- **The request**:
Reproduce the full listing that appears beneath this instruction exactly.

=== Data shown ===

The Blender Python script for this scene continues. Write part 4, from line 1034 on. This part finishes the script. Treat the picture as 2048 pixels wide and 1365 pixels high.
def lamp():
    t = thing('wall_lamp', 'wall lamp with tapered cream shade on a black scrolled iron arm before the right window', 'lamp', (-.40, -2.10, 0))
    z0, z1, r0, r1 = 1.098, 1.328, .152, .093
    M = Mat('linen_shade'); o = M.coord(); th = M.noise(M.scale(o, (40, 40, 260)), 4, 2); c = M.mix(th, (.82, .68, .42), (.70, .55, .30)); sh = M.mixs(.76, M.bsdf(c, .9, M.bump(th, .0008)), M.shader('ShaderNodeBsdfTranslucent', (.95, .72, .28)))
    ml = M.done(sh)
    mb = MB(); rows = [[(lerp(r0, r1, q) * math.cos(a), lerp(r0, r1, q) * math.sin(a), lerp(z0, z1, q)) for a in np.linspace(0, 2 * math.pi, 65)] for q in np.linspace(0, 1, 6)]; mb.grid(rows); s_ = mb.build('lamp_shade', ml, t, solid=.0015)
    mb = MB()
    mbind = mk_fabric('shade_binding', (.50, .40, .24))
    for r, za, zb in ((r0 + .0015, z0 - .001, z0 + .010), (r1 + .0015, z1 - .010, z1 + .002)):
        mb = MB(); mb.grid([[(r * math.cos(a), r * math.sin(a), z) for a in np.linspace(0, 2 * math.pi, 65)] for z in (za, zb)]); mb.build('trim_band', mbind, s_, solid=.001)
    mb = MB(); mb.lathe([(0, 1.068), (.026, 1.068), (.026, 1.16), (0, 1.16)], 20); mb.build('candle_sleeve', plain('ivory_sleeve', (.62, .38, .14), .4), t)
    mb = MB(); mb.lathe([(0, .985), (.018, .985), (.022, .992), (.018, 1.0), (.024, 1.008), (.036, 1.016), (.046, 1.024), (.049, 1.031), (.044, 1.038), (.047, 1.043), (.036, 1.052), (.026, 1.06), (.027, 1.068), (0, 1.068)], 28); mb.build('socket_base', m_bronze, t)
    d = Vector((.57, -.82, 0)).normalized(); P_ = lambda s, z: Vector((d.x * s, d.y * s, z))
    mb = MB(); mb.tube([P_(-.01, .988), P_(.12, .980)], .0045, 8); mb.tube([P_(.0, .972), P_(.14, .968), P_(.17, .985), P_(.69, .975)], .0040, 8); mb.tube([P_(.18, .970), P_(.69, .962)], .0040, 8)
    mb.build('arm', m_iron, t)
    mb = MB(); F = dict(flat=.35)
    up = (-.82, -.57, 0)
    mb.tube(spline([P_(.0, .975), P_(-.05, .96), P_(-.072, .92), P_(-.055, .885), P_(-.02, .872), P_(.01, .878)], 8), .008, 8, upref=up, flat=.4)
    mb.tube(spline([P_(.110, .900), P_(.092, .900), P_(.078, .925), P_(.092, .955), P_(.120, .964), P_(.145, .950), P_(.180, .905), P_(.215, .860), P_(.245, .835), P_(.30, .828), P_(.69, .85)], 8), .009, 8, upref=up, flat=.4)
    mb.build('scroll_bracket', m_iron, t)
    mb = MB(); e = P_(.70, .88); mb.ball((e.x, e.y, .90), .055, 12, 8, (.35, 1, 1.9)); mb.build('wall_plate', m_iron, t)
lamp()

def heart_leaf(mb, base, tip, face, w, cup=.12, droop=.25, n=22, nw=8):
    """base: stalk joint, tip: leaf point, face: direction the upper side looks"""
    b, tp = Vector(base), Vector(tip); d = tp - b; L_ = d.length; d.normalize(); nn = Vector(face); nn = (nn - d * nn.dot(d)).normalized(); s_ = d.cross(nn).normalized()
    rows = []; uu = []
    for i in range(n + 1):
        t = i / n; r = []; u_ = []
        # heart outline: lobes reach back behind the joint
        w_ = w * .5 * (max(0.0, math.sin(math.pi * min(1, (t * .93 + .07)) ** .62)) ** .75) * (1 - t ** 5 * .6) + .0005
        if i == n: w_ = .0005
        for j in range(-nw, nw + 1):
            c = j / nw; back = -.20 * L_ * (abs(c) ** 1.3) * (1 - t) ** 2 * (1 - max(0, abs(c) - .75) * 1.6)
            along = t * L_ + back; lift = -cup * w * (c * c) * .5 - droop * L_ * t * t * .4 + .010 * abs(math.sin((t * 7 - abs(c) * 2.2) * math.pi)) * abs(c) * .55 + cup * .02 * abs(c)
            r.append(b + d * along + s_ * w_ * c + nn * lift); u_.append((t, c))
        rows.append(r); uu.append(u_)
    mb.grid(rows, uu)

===

- **Answer for the task**:
The Blender Python script for this scene continues. Write part 4, from line 1034 on. This part finishes the script. Treat the picture as 2048 pixels wide and 1365 pixels high.
def lamp():
    t = thing('wall_lamp', 'wall lamp with tapered cream shade on a black scrolled iron arm before the right window', 'lamp', (-.40, -2.10, 0))
    z0, z1, r0, r1 = 1.098, 1.328, .152, .093
    M = Mat('linen_shade'); o = M.coord(); th = M.noise(M.scale(o, (40, 40, 260)), 4, 2); c = M.mix(th, (.82, .68, .42), (.70, .55, .30)); sh = M.mixs(.76, M.bsdf(c, .9, M.bump(th, .0008)), M.shader('ShaderNodeBsdfTranslucent', (.95, .72, .28)))
    ml = M.done(sh)
    mb = MB(); rows = [[(lerp(r0, r1, q) * math.cos(a), lerp(r0, r1, q) * math.sin(a), lerp(z0, z1, q)) for a in np.linspace(0, 2 * math.pi, 65)] for q in np.linspace(0, 1, 6)]; mb.grid(rows); s_ = mb.build('lamp_shade', ml, t, solid=.0015)
    mb = MB()
    mbind = mk_fabric('shade_binding', (.50, .40, .24))
    for r, za, zb in ((r0 + .0015, z0 - .001, z0 + .010), (r1 + .0015, z1 - .010, z1 + .002)):
        mb = MB(); mb.grid([[(r * math.cos(a), r * math.sin(a), z) for a in np.linspace(0, 2 * math.pi, 65)] for z in (za, zb)]); mb.build('trim_band', mbind, s_, solid=.001)
    mb = MB(); mb.lathe([(0, 1.068), (.026, 1.068), (.026, 1.16), (0, 1.16)], 20); mb.build('candle_sleeve', plain('ivory_sleeve', (.62, .38, .14), .4), t)
    mb = MB(); mb.lathe([(0, .985), (.018, .985), (.022, .992), (.018, 1.0), (.024, 1.008), (.036, 1.016), (.046, 1.024), (.049, 1.031), (.044, 1.038), (.047, 1.043), (.036, 1.052), (.026, 1.06), (.027, 1.068), (0, 1.068)], 28); mb.build('socket_base', m_bronze, t)
    d = Vector((.57, -.82, 0)).normalized(); P_ = lambda s, z: Vector((d.x * s, d.y * s, z))
    mb = MB(); mb.tube([P_(-.01, .988), P_(.12, .980)], .0045, 8); mb.tube([P_(.0, .972), P_(.14, .968), P_(.17, .985), P_(.69, .975)], .0040, 8); mb.tube([P_(.18, .970), P_(.69, .962)], .0040, 8)
    mb.build('arm', m_iron, t)
    mb = MB(); F = dict(flat=.35)
    up = (-.82, -.57, 0)
    mb.tube(spline([P_(.0, .975), P_(-.05, .96), P_(-.072, .92), P_(-.055, .885), P_(-.02, .872), P_(.01, .878)], 8), .008, 8, upref=up, flat=.4)
    mb.tube(spline([P_(.110, .900), P_(.092, .900), P_(.078, .925), P_(.092, .955), P_(.120, .964), P_(.145, .950), P_(.180, .905), P_(.215, .860), P_(.245, .835), P_(.30, .828), P_(.69, .85)], 8), .009, 8, upref=up, flat=.4)
    mb.build('scroll_bracket', m_iron, t)
    mb = MB(); e = P_(.70, .88); mb.ball((e.x, e.y, .90), .055, 12, 8, (.35, 1, 1.9)); mb.build('wall_plate', m_iron, t)
lamp()

def heart_leaf(mb, base, tip, face, w, cup=.12, droop=.25, n=22, nw=8):
    """base: stalk joint, tip: leaf point, face: direction the upper side looks"""
    b, tp = Vector(base), Vector(tip); d = tp - b; L_ = d.length; d.normalize(); nn = Vector(face); nn = (nn - d * nn.dot(d)).normalized(); s_ = d.cross(nn).normalized()
    rows = []; uu = []
    for i in range(n + 1):
        t = i / n; r = []; u_ = []
        # heart outline: lobes reach back behind the joint
        w_ = w * .5 * (max(0.0, math.sin(math.pi * min(1, (t * .93 + .07)) ** .62)) ** .75) * (1 - t ** 5 * .6) + .0005
        if i == n: w_ = .0005
        for j in range(-nw, nw + 1):
            c = j / nw; back = -.20 * L_ * (abs(c) ** 1.3) * (1 - t) ** 2 * (1 - max(0, abs(c) - .75) * 1.6)
            along = t * L_ + back; lift = -cup * w * (c * c) * .5 - droop * L_ * t * t * .4 + .010 * abs(math.sin((t * 7 - abs(c) * 2.2) * math.pi)) * abs(c) * .55 + cup * .02 * abs(c)
            r.append(b + d * along + s_ * w_ * c + nn * lift); u_.append((t, c))
        rows.append(r); uu.append(u_)
    mb.grid(rows, uu)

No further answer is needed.